*EXERCISE AIM*
Extract every line of the material that holds the string "Write".

*RECORDS SHOWN*
++++++++++++++++++++
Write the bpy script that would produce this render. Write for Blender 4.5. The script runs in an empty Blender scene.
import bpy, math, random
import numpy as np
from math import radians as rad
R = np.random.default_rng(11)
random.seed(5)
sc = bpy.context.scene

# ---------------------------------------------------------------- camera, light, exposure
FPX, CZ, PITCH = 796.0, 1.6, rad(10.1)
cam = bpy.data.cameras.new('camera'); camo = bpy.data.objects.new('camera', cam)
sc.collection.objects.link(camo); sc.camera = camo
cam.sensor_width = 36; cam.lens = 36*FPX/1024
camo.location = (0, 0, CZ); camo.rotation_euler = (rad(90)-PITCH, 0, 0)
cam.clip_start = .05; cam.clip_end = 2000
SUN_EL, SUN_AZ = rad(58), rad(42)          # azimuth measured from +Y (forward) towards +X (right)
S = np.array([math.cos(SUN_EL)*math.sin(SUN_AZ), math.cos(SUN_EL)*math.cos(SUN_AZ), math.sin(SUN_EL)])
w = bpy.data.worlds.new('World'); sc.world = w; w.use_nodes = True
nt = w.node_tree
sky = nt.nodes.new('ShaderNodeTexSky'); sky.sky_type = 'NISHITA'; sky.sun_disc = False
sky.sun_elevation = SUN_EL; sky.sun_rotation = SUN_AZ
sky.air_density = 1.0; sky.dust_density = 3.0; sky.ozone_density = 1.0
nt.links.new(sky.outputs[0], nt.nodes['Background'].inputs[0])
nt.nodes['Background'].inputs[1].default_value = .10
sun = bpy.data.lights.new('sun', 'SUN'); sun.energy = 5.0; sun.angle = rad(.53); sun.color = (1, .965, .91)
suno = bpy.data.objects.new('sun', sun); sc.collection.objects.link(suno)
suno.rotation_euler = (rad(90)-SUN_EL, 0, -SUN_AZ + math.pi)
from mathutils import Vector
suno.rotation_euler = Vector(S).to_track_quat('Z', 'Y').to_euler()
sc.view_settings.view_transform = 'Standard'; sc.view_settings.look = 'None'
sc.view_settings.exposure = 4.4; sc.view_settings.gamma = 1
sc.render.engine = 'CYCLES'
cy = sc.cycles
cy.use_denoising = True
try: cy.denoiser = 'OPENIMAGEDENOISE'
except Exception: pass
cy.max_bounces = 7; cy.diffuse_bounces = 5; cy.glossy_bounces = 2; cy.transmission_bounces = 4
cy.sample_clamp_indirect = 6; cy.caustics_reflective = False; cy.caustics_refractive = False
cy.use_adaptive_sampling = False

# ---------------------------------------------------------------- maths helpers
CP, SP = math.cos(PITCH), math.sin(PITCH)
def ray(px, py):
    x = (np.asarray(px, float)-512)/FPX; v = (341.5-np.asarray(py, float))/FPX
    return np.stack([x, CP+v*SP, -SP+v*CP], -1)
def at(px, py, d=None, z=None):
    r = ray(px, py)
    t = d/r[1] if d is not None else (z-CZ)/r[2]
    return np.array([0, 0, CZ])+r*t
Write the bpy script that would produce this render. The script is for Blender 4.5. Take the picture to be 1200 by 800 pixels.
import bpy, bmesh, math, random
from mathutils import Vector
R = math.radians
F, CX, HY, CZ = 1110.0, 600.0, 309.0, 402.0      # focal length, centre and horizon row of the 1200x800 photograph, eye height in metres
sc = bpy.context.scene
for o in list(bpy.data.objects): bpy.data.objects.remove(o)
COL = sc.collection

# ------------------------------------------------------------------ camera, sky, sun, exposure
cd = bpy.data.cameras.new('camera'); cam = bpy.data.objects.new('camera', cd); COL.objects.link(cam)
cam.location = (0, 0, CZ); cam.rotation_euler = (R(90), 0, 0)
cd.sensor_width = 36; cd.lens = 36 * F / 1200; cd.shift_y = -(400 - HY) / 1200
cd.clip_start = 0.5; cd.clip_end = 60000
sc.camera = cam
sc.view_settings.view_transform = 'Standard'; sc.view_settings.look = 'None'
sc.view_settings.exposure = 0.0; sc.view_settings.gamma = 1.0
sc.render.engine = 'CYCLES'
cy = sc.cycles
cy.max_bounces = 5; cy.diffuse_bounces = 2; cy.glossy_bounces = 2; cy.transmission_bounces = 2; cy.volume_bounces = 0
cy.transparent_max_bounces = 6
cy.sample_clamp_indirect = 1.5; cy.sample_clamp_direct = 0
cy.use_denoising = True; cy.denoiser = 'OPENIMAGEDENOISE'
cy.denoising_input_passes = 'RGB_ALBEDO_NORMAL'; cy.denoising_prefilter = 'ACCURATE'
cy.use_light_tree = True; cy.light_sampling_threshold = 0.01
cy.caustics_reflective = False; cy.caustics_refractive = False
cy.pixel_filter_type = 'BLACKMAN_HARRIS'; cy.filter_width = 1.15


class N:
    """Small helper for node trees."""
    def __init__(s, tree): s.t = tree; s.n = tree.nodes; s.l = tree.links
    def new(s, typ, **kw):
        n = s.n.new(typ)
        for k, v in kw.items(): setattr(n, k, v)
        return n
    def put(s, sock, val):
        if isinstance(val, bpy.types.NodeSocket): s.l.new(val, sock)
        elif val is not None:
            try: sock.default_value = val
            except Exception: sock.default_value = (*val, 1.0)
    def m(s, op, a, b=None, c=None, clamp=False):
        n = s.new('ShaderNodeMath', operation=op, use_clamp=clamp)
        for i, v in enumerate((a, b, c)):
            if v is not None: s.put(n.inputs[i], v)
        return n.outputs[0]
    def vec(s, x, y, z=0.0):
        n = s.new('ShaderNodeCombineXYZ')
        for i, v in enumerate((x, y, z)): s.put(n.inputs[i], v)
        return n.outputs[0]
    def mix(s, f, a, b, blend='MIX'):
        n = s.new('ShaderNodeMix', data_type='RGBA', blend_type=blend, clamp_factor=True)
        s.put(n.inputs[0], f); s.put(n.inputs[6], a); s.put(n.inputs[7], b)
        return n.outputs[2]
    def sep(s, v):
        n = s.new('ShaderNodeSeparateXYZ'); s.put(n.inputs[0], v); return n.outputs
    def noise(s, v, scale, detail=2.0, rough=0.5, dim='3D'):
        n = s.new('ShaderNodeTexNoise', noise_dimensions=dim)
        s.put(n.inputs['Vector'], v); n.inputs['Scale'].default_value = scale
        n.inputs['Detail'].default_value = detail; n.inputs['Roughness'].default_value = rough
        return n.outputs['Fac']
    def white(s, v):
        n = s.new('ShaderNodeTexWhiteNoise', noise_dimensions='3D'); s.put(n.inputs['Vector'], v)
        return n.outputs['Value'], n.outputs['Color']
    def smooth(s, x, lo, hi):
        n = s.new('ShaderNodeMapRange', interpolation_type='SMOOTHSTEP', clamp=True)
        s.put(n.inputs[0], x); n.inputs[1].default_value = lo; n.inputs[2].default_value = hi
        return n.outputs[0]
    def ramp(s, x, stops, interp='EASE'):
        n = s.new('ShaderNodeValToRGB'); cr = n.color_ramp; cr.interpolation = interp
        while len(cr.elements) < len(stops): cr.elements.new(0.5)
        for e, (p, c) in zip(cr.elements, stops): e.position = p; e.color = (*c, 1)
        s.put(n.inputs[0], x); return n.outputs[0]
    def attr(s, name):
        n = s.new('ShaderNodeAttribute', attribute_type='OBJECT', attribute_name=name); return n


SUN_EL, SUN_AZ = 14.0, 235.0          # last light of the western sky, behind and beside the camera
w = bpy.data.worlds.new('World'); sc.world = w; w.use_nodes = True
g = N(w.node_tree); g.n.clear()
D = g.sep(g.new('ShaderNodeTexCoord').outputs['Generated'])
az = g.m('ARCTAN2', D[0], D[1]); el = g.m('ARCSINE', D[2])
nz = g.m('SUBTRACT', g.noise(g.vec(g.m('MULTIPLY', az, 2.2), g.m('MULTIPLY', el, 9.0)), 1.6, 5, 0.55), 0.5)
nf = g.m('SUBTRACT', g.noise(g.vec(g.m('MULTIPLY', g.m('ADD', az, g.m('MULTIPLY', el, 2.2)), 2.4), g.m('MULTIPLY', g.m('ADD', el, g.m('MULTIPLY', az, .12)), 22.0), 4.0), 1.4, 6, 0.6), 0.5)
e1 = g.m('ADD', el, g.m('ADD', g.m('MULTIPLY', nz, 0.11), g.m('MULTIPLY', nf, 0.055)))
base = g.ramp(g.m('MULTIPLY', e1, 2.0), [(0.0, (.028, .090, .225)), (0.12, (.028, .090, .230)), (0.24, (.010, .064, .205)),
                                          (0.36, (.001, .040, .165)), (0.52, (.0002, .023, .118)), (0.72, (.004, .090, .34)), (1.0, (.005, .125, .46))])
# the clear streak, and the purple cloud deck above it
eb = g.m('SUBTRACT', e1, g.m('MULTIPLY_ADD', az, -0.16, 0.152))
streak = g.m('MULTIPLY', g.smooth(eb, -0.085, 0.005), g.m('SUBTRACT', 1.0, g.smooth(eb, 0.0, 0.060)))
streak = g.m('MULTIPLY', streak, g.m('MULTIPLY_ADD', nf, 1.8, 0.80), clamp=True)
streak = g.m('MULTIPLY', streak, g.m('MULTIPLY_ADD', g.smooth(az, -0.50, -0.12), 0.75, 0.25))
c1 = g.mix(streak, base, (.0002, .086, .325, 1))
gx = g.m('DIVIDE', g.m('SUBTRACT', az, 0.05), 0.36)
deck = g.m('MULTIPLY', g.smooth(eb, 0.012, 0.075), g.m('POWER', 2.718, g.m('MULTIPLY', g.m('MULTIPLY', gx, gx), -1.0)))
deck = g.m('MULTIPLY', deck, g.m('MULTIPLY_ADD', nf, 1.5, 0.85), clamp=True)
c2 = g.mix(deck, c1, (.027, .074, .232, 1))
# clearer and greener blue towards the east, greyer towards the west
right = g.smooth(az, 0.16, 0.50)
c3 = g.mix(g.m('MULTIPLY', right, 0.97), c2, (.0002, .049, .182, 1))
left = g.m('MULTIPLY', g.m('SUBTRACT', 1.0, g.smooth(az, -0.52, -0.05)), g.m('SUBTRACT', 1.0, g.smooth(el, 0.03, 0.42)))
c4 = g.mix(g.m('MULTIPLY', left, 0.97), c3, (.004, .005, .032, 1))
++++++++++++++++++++
*SOLUTION TO THIS TASK*
Write the bpy script that would produce this render. Write for Blender 4.5. The script runs in an empty Blender scene.
Write the bpy script that would produce this render. The script is for Blender 4.5. Take the picture to be 1200 by 800 pixels.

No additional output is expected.